Nel farlo dobbiamo accettare la sfida che il male ci lancia ogni giorno, trascinandoci nel peccato, nella miseria, nella violenza e nelle guerre: «Oggi c’è una tregua di qualche ora. È bello pensare che questa Pasqua ci vede uniti: cristiani cattolici, ortodossi, protestanti. In questi giorni anche gli ebrei hanno festeggiato Pesach e i musulmani hanno da poco concluso il Ramadan. Ma i nostri ragazzi hanno il diritto di dubitare delle nostre religioni se esse seminano odio, guerra, violenza».
Un duello che è quello di Cristo nello sconfiggere la morte, perché «Cristo ha disinnescato la morte entrandoci dentro, facendola esplodere. Ha vinto! Morte e vita si sono affrontate in un prodigioso duello. Ma un duello si fa quando c’è stato un affronto e bisogna lavare l’onta, la vergogna, l’offesa e difendere l’onore. Perché allora la parola duello? Perché è in gioco l’onore di Dio e tocca anche a noi scendere a duello per difendere la verità su di Lui».
Di quel duello si è dunque tutti protagonisti e ciascuno deve fare la propria parte: «Che bello quando un anziano non ha paura della morte e insegna al nipotino ad aver fiducia nella vita. Questo è il nostro compito generazionale in una società anziana, che non può brillare più per egoismo. Come san Francesco ha cantato e come i piccoli sanno comprendere: anche noi possiamo amare e servire questo mondo sfiorandolo con delicatezza, rinunciando a possederlo, condividendolo con tutti e facendone davvero il giardino di Pasqua, quello nel quale Gesù ci si manifesterà faccia a faccia e saremo beati con Lui».

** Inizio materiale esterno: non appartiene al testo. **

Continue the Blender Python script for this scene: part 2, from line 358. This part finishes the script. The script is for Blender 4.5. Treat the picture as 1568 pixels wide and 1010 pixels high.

La celebrazione è stata accompagnata dal Coro della Cattedrale diretto da don Graziano Ghisolfi, accompagnato all’organo dal maestro Fausto Caporali e alla tromba del maestro Giovanni Grandi.
Al termine della celebrazione la benedizione apostolica impartita dal vescovo con l’indulgenza plenaria e note dell’inno del Giubileo che hanno segnato la conclusione del solenne pontificale.